Background:   CALL is still considered by most teachers (among those who consider it at all) to be ancillary to a conventional syllabus – perhaps a significant enhancement, but an extra.  Traditional “efficacy” studies correlating “grades” with technology use are pointless.  Because we know so little about how CALL use (of any kind) interacts with the many complexly related components of the language learning process, teachers are not ready to use it to replace other curricular elements (or to organize time allocation to them), so CALL is still an overload for both teachers and students – and not appropriately understood or valued by either.

Research question:   What parts of the language learning process (linguistic, sociolinguistic, psycholinguistic) are best (or necessarily) supported by face-to-face communicative interaction with teachers/ other speakers/ other learners?   What parts are equally well supported by technology-mediated communication?  Does it matter whether TMC is synchronous/asynchronous?  (How much, in what way?)   What parts of language learning can or must take place outside the act of communication?  (i.e., problem solving, practice, memorization).  Above all, how does the answer to this complex question of “in what environment does what part of language learning happen?” differ for learners of various individual cognitive and language learning styles? 

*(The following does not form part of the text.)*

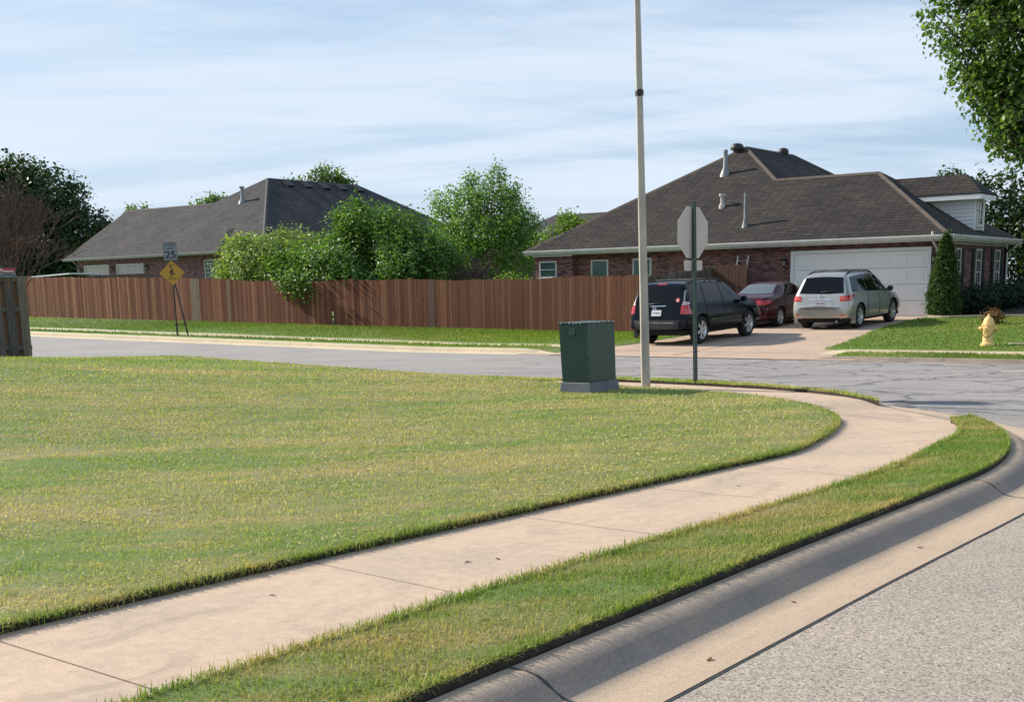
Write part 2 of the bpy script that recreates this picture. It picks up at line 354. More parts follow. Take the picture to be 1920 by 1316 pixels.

Suggested methodology/comments:  We need numerous studies that use these questions as a framework for comparing (a) completely online (“distance” or “independent study”) language courses, (b) conventional face-to-face language courses without any significant CALL support beyond perhaps some computer-based homework or ancillary materials, and (c) hybrids of (a) and (b).  Every study should include detailed data on individual learners – background, learning style, etc. --  and all online work should include detailed software-based tracking/logging of student-computer interactions.  Case-study-type interviews with learners and teachers also need to be included, focusing on the question of “in what environment does what part of language learning happen?”  Such studies will inevitably include small enough numbers of students and complex enough interrelationships of variables to preclude statistical significance, but they would develop richly detailed insights that could guide a great deal of CALL use as well as indicate more specific hypotheses to be subsequently tested.